I was really hoping that there would be some really obvious substitutions in this book for “wartime victory substitutions”, but I wasn’t able to really find any. Granted I didn’t read all 1000 pages of the book, but I spend a good afternoon carefully thumbing through it. The only real trend I noticed is that the book mentions more than once that meat doesn’t have to be the star of the show. That could be maybe because meat was in short supply or maybe because they were smarter back then than we are today.

I was hoping to see some crazy substitions like a meatloaf with mushrooms instead of beef (awesome idea), but no. The meat loaf still has meat. In fact all of the meat dishes are meat packed.

What did I learn?

Well, there are literally hundreds and hundreds of recipes in this book. Maybe close to a thousand. Every page has 3 or 4 recipes on it. That is amazing to think about. But, in general, leafing through this book just gave me a distinct reminder of how lucky most Americans are today. Our problem is that we literally have too much food. And one could even make the argument that some of it is too cheap.
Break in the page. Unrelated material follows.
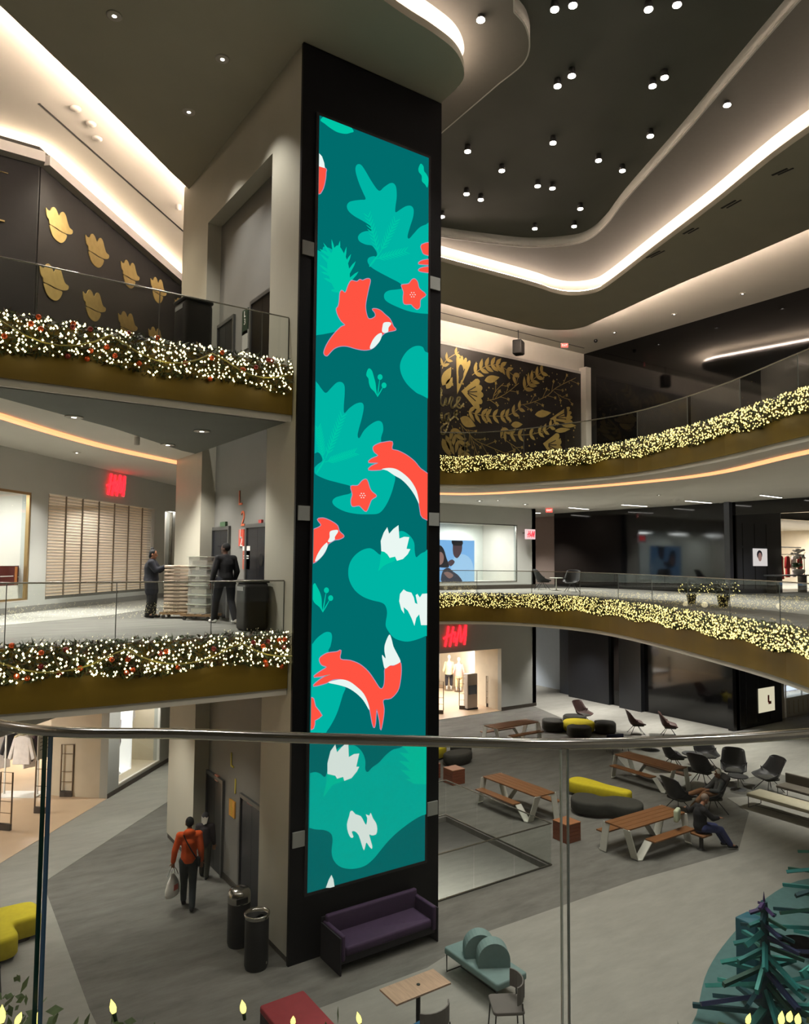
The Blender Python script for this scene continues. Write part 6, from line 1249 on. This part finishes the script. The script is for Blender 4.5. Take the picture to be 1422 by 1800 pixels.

Food preservation, menu planning, and shopping know-how was obviously very important sixty years ago because there are so many pages allotted to those subjects. Unfortunately those skills have kind of fallen by the wayside today. So if anything this book really made me pause and think about some of the habits I have with food and how utterly different they must be from what people did sixty years ago.

The back cover might cause seizures.
The back cover might cause seizures.

I’ve reviewed old cookbooks before here and I must say that I really love them. I’m thinking that collecting these old books could be something I would really enjoy.